A study report prepared by the Kerala Institute for Research, Training and Development Studies of Scheduled Castes and Scheduled Tribes (KIRTADS) which seeks to deny tribal status to the backward Eravala community, which occupies the Kollangode and Elavanchery regions of Palakkad district, has evoked angry response from both community members and various tribal organisations.
Experts from KIRTADS arrived at Kollangode on Tuesday in response to an indefinite strike that began a fortnight ago in front of the local village office under the banner of the Pattika Varga Mahasabha.
The officials held preliminary talks with the agitating Eravalas, but the Mahasabha is now demanding arrival of anthropologists to conduct a study and collect documents from the Thottam, Maruthi, Puthanpadam, Mathur, Chathambara, Kodukupara, Vengapara and Kalleripotta colonies occupied by the community for generations.
The agitating people are confident that an authentic study can get back their Scheduled Tribe status. It was following the submission of KIRTADS’ report the Revenue Department has stopped issuing community certificate to the Eravala families, resulting in denial of educational concessions and job reservation to young members, apart from not getting various grants and aids meant for the welfare of the community.
According to Mahasabha leader M.C. Velayudhan, a report prepared by the Chittur tahsildar on the socio-economic status of the Eravala families of the Kollangode-Elavanchery region had already recommended an anthropological study involving top experts to decide on the Scheduled Tribe status. Though the authorities have sought a three-month time frame to conduct such a study, the community members went on strike saying any delay would hamper education and job prospects of their children. Also known as Villu Vedans, the Eravalas can be seen only in this region of Chittur taluk and some parts of Coimbatore district of Tamil Nadu. In the neighbouring State, they enjoying Scheduled Tribe status. They are traditionally hunters who used bows and arrows, and alienation from the forest environments over the years had rendered the community as beggars. Roughly translated, the term Eravala means professional beggars.

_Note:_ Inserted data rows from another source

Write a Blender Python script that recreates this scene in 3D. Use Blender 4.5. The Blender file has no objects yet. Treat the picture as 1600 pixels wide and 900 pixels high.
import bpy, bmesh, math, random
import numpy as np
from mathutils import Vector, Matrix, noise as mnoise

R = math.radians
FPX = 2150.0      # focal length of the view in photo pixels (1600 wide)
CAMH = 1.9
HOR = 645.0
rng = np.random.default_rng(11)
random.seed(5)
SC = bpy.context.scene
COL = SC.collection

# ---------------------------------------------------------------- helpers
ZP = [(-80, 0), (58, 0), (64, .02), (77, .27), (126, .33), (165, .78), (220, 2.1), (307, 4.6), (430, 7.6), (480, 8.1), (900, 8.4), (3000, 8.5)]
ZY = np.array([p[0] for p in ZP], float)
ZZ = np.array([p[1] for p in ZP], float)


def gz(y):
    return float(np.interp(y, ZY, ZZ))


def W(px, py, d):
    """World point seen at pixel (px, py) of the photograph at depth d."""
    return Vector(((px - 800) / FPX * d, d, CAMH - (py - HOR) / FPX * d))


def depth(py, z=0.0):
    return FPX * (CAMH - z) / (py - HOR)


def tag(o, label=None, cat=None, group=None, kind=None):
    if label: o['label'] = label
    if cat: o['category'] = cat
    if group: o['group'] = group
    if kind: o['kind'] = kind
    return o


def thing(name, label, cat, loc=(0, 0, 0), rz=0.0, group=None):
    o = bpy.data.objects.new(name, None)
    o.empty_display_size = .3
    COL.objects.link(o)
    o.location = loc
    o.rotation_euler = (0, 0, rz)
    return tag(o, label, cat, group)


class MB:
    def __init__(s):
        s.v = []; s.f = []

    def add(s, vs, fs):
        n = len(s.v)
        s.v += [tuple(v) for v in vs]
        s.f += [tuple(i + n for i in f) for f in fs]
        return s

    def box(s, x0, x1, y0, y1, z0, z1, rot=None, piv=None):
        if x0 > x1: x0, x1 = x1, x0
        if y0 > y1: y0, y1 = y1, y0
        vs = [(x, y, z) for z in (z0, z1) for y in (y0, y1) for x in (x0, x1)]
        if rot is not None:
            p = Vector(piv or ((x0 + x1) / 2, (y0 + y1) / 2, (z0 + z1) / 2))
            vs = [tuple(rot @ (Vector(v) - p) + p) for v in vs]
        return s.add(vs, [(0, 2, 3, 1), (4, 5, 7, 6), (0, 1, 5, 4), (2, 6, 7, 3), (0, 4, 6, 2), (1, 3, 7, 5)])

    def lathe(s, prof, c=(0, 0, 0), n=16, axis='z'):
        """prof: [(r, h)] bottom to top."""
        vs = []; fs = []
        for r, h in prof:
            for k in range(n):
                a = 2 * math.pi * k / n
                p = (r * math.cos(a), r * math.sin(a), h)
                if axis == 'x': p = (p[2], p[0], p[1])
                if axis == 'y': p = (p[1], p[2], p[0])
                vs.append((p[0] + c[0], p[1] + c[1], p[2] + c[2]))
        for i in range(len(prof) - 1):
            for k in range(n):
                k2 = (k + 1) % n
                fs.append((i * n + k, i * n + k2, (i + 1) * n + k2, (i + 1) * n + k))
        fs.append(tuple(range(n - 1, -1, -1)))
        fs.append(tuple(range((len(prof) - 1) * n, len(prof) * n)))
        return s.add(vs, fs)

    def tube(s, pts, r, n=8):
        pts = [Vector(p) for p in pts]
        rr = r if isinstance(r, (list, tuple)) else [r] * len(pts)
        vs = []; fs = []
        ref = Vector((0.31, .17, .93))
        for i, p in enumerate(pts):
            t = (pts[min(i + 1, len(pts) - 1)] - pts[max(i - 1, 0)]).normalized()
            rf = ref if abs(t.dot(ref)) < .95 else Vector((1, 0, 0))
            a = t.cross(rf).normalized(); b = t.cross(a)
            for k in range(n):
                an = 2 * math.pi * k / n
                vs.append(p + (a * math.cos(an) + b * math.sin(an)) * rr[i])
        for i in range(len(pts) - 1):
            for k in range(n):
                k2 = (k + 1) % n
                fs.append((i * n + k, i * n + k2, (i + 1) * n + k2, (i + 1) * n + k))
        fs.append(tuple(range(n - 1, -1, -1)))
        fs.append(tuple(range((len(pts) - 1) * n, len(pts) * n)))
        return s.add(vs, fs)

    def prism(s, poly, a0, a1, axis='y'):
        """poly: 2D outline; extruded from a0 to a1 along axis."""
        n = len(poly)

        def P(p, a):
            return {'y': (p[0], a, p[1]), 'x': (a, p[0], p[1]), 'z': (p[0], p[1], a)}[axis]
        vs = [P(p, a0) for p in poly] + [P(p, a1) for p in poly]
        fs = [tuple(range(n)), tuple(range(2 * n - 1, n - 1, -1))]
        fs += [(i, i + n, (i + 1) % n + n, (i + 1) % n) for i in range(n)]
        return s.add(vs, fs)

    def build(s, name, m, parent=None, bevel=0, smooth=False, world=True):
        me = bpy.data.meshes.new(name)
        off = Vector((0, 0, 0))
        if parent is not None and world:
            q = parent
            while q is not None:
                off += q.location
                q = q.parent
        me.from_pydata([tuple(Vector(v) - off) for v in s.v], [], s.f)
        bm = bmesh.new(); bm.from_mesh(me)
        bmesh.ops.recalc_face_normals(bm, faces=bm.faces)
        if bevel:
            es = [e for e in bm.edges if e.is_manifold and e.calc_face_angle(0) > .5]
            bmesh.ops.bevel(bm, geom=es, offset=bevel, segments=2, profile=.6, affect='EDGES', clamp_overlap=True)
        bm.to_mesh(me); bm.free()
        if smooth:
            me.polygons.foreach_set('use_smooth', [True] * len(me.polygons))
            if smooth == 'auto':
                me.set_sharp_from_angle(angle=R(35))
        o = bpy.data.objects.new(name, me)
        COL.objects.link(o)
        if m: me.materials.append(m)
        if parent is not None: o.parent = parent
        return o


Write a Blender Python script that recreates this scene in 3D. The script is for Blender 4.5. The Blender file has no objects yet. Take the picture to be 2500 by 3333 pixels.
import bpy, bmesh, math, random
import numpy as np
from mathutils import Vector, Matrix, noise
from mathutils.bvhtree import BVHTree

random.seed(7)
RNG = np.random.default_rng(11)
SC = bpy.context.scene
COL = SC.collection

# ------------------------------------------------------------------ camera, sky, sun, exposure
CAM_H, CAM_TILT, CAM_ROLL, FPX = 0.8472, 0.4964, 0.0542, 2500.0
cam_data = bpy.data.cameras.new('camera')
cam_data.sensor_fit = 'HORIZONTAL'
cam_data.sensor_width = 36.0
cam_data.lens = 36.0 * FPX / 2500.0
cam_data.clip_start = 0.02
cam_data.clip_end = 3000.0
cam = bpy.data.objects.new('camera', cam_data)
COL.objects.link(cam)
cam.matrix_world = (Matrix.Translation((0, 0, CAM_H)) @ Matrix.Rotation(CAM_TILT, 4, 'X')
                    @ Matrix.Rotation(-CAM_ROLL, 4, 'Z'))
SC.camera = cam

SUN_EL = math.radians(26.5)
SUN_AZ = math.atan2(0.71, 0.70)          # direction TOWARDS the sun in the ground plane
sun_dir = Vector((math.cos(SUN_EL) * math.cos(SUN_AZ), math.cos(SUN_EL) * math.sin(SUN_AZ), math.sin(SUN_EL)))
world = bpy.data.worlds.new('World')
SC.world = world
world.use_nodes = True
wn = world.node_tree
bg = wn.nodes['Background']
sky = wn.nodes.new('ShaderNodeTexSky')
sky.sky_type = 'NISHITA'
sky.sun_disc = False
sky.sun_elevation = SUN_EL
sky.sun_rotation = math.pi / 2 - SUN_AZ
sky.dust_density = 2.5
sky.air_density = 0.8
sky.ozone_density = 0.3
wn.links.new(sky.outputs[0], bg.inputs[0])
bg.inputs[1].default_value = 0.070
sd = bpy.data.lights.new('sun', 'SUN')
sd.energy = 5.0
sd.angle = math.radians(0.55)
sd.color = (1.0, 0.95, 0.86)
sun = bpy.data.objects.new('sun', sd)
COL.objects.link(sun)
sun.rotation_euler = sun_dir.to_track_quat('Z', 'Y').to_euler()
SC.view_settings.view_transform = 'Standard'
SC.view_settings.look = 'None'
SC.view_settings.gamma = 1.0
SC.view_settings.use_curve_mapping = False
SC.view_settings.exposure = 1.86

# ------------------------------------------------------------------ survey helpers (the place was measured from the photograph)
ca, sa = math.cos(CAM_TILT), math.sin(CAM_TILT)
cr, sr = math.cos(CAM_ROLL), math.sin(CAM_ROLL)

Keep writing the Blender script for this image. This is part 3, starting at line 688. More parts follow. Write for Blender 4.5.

“Once our villages were surrounded by forests. But the forest cover was lost over the years and large-scale occupation from outside had made us landless people,’’ says community member S. Marimuthu.
As per the 1991 census, the population of Eravallar is 3,139 in Kerala and 2,525 in Tamil Nadu. In the absence of cultivable land, most of the community members are working as coolies in farmlands.
The families are patriarchal and in all families the father’s authority is supreme.